Savior of the Soul (1991) poster

Saviour of the Soul (1991)

Rating:

(Gau Yat San Diu Hap Lui)


Hong Kong. 1991.

Crew

Directors – David Lai & Yuen Kwai [Corey Yuen], Action Scenes Directed by Yuen Tak, Screenplay – Wong Kar-wai, Producer – David Lai, Photography – Peter Pau. Production Company – Team Work Production House.

Cast

Andy Lau (Chin), Anita Mui (Yo May-Chun), Aaron Kwok (Fox), Gloria Yip (Hwa-Shang), Carina Lau (Pet Lady), Kenny Bee (Koo), Henry Fong (Eagle)


Plot

The dying master assassin Eagle asks his pupil Fox to take revenge against Yo May-Chun who was responsible for blinding him. Yo May-Chun works as a law-enforcement official along with her partner Chin. Chin tries to propose to May-Chun but she decides to leave following a fight with Fox that kills another officer. Chin follows her to New York. There Fox uses Terrible Angel, a vial of gas that allows him to pass through May-Chun’s body and absorb her soul. Chin learns that the only way to save May-Chun is with the ice water from the Pet Palace. However, he has insulted the Pet Lady by spurning her attentions and she refuses him. Chin must fight off Fox’s continued attacks and find a means to save May-Chun.


Saviour of the Soul is an entry in Hong Kong’s Wu Xia cycle. This genre was largely begun with Tsui Hark’s Zu: Warriors from the Magic Mountain (1983) and continued through efforts such as Mr Vampire (1985), Swordsman (1990), The Bride with White Hair (1993), Green Snake (1993), The Magic Crane (1993), The Storm Riders (1998), A Man Called Hero (1999) and the international success of A Chinese Ghost Story (1987). These welded the Shaw Brothers kung fu films of the 1970s to increasingly wilder and more fantastical plots, often winding in elements of Eastern religion to create a unique genre of its own. It was not until Crouching Tiger, Hidden Dragon (2000) that such moves were popularised and copied in the West.

The screenplay for Saviour of the Soul comes from Wong Kar-Wai who made a breakout as director a couple of years later with the acclaimed Chungking Express (1994) and subsequent arthouse hits like In the Mood for Love (2000) and 2046 (2004). It is never always entirely clear what is going on in. Essentially, the film has been conceived as a series of visually dazzling acrobatics and aerobatics, all co-directed by master Hong Kong fight choreographer Corey Yuen, also the director of the likes of The Transporter (2002) and DOA: Dead or Alive (2006).

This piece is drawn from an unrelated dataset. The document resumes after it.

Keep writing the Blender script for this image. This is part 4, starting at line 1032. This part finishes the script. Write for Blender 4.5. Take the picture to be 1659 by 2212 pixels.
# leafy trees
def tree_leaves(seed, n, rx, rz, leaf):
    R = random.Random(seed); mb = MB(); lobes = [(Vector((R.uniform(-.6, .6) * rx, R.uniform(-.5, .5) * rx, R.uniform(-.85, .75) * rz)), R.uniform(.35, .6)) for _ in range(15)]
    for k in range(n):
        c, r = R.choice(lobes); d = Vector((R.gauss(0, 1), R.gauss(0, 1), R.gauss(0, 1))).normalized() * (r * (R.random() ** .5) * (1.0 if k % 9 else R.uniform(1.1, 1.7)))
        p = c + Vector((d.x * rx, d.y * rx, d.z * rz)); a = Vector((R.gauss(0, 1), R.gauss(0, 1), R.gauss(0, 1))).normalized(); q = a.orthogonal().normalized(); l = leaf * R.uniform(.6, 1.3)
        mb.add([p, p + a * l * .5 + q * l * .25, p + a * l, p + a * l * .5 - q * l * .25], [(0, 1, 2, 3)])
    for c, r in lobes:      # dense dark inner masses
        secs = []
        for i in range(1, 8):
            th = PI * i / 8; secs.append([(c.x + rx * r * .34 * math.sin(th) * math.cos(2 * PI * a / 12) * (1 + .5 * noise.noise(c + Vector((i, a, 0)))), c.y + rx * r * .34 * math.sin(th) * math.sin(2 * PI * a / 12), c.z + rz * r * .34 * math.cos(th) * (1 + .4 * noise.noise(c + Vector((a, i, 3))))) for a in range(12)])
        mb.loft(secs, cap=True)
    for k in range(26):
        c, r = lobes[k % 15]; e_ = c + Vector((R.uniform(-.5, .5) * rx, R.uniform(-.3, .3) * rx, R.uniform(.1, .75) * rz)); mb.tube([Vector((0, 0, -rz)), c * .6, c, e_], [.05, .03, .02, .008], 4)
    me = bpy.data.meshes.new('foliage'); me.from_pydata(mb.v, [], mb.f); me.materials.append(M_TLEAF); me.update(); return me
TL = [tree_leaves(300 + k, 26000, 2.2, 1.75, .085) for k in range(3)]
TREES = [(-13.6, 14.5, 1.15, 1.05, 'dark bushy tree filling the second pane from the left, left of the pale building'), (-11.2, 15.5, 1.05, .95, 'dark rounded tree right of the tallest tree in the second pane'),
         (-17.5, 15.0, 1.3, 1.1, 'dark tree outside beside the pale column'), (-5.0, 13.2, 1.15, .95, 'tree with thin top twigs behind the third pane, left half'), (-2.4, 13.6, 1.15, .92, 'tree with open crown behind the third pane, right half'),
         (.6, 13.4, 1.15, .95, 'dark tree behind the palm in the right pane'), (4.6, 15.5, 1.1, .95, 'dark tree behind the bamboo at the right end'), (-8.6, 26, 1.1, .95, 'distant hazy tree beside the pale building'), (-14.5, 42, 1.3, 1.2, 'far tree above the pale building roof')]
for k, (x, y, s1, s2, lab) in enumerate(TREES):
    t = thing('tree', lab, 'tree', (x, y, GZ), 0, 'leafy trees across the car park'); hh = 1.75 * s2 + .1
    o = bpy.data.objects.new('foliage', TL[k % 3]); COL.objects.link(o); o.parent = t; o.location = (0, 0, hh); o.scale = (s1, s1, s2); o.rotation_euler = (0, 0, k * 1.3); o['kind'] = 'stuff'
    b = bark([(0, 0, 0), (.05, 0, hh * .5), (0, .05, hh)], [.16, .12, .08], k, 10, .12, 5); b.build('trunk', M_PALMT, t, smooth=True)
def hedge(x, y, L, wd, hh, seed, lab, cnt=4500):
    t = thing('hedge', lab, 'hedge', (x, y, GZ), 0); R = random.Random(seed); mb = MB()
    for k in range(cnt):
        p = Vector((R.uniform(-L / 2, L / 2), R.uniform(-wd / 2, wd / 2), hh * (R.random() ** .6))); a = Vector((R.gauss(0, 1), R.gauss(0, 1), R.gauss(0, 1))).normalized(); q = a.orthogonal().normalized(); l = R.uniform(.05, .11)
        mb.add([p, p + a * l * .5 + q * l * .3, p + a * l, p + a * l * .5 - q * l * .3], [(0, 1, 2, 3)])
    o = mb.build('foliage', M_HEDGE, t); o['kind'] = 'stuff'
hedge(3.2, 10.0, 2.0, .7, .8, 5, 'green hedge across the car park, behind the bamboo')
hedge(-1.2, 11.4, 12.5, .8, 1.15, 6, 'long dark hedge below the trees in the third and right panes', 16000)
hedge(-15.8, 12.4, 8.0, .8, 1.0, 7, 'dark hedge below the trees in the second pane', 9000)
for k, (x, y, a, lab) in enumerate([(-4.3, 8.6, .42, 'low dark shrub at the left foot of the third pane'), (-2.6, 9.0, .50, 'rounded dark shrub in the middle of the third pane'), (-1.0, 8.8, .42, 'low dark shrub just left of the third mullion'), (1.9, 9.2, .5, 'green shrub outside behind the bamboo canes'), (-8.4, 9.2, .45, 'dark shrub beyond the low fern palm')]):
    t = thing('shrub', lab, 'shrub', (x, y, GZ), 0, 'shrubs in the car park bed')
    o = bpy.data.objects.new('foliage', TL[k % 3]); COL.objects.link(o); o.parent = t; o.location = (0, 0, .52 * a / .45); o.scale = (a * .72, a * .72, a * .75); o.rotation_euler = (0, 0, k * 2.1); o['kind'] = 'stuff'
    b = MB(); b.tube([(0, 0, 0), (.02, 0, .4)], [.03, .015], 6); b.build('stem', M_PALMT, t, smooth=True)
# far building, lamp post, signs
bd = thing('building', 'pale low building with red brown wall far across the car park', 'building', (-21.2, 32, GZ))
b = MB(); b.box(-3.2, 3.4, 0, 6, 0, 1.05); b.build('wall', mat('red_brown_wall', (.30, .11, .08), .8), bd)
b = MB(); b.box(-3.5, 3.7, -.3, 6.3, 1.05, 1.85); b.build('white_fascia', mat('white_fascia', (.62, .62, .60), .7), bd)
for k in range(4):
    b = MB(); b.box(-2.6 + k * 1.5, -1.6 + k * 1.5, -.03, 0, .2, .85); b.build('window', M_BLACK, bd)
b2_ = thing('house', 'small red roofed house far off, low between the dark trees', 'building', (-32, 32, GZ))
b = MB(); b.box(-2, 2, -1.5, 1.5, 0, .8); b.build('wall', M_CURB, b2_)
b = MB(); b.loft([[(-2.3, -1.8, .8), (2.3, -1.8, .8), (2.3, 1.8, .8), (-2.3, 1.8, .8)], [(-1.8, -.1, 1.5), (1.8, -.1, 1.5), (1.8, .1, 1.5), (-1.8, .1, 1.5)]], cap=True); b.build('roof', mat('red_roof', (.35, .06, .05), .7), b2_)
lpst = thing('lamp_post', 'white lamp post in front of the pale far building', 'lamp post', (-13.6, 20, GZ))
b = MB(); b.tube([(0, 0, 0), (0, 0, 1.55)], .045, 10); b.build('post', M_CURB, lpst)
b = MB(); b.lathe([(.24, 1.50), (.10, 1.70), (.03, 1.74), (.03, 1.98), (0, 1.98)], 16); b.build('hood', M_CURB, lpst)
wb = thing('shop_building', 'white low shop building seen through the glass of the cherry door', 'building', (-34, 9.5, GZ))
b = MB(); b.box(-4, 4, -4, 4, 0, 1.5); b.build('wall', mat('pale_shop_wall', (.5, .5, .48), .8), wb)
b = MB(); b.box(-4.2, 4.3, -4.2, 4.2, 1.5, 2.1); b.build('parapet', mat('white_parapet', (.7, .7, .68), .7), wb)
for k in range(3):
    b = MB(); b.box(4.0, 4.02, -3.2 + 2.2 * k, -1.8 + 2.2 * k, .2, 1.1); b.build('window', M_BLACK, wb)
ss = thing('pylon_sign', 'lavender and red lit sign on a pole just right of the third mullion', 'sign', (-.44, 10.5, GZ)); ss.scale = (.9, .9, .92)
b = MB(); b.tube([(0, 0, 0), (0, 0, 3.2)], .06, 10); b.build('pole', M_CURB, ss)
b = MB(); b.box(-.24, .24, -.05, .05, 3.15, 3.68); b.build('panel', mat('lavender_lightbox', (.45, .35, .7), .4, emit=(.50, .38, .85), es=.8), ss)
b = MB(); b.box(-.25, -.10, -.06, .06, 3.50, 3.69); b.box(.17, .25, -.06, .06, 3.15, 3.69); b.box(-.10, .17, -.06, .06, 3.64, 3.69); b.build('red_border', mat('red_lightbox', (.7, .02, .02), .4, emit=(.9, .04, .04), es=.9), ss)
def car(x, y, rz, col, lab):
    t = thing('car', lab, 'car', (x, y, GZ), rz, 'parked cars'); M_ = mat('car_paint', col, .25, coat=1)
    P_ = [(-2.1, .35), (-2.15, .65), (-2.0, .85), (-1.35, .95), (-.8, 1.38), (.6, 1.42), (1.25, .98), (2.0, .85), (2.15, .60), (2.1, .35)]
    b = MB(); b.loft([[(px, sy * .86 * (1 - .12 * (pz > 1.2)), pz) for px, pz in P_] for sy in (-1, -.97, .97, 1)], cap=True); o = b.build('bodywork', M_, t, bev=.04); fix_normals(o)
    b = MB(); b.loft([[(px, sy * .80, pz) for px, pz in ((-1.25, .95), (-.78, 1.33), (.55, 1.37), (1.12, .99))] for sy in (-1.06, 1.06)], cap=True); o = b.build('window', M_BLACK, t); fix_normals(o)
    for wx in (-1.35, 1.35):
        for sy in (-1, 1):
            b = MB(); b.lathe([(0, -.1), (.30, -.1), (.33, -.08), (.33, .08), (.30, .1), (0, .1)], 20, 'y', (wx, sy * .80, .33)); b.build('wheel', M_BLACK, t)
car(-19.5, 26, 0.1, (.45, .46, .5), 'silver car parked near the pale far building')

Things kick in from the breathtaking opening sequence that has Aaron Kwok blasting into a high-security area bouncing machine-gun bullets off his sword, spinning through the air like a drill bit with bullets bouncing off his cloak, vertically hacking people and chopping the tops of heads off, and impaling three people on his sword at once. The entire film is filled with amazing set-pieces like this. There is a fight sequence in a bathroom with people being blasted through the cubicles, swinging up and around the roof to avoid sword blades and riding on the backs of other people on cubicle doors. Or an amazing sequence that contrives to use a yo-yo and a sword with a blade made out of a wafer-thin sheet of metal as weapons. The film even manages to make a sequence with the potentially risible notion of people fighting a flying full-length mirror into something gripping.

Saviour of the Soul adopts a wholly fantastical setting and makes no attempts at realism – traditional swordplay sits alongside modern guns, while there is a temple like something out of dynastic fantasy amid the modern city setting, or when a moon rises in the background of a shot it is a full moon that fills nearly a quarter of the sky.

The film also has the sappy adolescent slapstick common to much of Hong Kong cinema – particularly in regard to May-Chun’s sister Hwa-Shang (Gloria Yip) who is always having doors slammed in her face, picking up the iron when she answers the phone and the like. This is at its most amusing when we hear things narrated from her point-of-view, interpreting her combat training as romance – how she talks of their first holding of hands and the film cuts to them arm-wrestling, and the like.

Saviour of the Soul 2 (1992) was a sequel also from directors David Lai and Corey Yuen and featuring a return performance from Andy Lau.

Director Corey Yuen has gone onto become one of the top Hong Kong action coordinators. He has also directed (or co-directed) other genre films such as No Retreat, No Surrender (1986), Ghost Renting (1991), The New Legend of Shaolin (1994), The Avenging Fist/Legend of Tekken (2001), and DOA: Dead or Alive (2006). In more recent years, he had a hit with the action film The Transporter (2002).